By Dr. David Lincicum, University of Notre Dame — The Conversation US — 28 April 2021
Debates over compensating a group of people for past injuries or abuses date back to at least the early centuries of the common era. The classic text for thinking about reparations is the biblical story of the Israelites’ flight from Egypt, in which God promises Moses that the departing Israelites shall “plunder the Egyptians” — taking gold, silver and clothing from their former enslavers. Jewish philosopher Philo of Alexandria, writing in the first century, argued literally: “For what resemblance is there between forfeiture of money and deprivation of liberty, for which men of sense are willing to sacrifice not only their substance but their life?” The Israelites were in the right to take material goods since the Egyptians had deprived them of the far greater good of freedom.
Two centuries later, the early Christian theologian Irenaeus of Lyons made a remarkable case for reparations in his treatise “Against Heresies,” arguing that the Israelites deserved to be repaid for their forced labour: “In what way did the Israelites act unjustly, if out of many things they took a few?” Shortly after, Tertullian of North Africa imagined a court in his own day hearing the claims of “the Hebrews,” arguing that no amount of gold and silver could repay their hardship: “If their legal representatives were to display in court no more than their shoulders scarred with the abusive outrage of whippings, any judge would have agreed that the Hebrews must receive in recompense not just a few dishes and flagons… but the whole of those rich men’s property.”

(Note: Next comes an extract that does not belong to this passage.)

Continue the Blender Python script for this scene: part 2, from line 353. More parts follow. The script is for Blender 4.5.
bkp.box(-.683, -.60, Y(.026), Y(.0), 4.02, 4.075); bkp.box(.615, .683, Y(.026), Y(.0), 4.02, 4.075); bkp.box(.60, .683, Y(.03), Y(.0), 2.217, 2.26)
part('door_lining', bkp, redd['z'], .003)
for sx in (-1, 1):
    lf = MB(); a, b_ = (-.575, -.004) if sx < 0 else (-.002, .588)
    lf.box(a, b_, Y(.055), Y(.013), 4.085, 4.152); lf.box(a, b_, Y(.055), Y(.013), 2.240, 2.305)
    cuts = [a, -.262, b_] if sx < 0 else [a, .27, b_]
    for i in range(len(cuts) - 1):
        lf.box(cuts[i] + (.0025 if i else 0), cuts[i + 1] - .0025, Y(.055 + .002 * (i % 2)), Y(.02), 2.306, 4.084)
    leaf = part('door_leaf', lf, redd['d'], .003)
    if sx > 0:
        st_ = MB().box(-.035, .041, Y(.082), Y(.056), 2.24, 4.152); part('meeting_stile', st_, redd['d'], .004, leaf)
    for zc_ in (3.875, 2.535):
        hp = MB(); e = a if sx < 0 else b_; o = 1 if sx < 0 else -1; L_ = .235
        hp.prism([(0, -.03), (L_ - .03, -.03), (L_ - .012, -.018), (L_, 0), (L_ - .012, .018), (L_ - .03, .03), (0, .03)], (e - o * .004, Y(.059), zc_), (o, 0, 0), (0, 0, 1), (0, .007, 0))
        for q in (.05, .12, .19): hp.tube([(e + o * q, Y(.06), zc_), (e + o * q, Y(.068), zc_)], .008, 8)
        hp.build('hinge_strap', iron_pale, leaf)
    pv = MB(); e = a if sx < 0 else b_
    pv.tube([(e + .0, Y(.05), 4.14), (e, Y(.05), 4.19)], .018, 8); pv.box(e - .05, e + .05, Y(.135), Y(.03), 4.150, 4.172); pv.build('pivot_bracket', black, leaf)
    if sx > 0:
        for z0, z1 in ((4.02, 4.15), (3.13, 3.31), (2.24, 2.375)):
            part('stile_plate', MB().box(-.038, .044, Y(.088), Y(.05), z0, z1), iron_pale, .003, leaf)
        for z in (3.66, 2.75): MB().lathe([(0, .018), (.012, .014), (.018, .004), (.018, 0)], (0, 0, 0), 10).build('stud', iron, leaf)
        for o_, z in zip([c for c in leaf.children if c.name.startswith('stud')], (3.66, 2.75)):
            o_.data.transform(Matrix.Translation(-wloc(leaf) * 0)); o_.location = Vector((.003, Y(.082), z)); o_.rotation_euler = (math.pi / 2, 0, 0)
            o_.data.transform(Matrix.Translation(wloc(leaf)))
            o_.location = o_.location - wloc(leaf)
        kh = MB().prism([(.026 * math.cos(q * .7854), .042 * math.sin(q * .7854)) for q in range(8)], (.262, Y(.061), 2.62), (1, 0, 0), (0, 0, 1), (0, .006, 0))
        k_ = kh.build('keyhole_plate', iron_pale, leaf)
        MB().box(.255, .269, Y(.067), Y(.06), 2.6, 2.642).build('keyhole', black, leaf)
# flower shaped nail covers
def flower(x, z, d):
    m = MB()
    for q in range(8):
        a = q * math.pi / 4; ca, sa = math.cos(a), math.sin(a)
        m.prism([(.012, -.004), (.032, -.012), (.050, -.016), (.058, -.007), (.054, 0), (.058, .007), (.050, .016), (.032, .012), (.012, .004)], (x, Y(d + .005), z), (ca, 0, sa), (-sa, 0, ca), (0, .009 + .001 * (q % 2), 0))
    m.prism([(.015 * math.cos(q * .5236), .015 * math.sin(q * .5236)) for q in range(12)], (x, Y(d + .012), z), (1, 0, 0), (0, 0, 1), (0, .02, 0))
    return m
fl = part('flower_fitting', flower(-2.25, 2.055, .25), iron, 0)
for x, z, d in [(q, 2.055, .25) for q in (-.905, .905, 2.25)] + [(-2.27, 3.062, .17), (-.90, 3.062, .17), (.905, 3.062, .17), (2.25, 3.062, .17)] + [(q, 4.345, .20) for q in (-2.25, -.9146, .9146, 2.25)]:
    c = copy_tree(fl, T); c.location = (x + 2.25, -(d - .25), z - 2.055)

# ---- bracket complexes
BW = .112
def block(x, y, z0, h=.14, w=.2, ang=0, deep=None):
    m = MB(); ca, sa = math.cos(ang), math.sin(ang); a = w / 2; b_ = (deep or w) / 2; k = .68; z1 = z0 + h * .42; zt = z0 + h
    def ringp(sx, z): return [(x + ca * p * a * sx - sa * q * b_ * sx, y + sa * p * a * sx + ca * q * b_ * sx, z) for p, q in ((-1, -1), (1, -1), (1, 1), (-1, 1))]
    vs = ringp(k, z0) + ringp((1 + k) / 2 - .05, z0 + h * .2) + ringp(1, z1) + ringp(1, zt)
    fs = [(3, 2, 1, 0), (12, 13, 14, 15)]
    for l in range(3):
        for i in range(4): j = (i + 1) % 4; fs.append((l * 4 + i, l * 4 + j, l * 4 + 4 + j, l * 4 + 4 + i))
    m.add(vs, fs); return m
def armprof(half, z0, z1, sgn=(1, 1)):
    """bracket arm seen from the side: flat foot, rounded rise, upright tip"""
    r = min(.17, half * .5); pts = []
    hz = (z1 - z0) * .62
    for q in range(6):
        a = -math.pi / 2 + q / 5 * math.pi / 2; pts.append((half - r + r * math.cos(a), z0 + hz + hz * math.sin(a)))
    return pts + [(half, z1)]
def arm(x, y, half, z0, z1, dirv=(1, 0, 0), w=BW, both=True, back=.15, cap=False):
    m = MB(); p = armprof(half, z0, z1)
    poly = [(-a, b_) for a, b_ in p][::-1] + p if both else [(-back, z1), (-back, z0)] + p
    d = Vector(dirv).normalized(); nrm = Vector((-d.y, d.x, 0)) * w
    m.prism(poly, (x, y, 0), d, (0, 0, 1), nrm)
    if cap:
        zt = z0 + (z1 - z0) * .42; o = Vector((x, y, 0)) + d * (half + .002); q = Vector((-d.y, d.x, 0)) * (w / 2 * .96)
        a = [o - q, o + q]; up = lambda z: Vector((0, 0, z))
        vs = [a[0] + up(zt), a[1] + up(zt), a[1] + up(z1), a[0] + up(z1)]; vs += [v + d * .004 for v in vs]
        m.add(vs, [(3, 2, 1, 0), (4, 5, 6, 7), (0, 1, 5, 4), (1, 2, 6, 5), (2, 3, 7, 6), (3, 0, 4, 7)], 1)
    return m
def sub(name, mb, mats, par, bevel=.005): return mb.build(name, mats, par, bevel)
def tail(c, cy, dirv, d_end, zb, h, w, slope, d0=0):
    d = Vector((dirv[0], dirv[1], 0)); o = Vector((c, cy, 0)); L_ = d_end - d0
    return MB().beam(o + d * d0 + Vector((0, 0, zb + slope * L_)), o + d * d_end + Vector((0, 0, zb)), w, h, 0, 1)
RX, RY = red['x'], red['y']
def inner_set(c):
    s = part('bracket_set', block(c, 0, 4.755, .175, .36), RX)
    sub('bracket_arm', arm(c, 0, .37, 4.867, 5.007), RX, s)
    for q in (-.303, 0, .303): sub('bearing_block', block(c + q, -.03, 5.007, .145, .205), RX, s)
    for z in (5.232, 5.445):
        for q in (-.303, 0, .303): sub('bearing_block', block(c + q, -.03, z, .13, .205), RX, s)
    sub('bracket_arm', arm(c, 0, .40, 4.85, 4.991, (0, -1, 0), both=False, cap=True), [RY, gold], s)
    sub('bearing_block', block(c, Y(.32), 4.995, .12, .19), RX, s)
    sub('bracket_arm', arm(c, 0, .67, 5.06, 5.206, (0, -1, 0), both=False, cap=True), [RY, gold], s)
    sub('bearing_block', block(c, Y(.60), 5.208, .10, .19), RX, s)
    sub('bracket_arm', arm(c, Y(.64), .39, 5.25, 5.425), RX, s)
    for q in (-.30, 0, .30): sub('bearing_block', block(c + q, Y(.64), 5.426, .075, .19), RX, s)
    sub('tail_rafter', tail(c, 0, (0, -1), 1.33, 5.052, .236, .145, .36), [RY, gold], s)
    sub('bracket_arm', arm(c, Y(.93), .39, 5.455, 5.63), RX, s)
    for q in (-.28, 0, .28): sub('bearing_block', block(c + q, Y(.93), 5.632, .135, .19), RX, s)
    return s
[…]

Particularly notable is that Tertullian made the case for reparations to be paid to the descendants of the Israelites who had been forcibly enslaved centuries earlier. Although his argument was driven by a debate about scriptural interpretation, its logic strikingly anticipates contemporary cases for reparations — including those debated in the United States, where a House committee voted this month to create a commission to consider reparations for the descendants of enslaved people.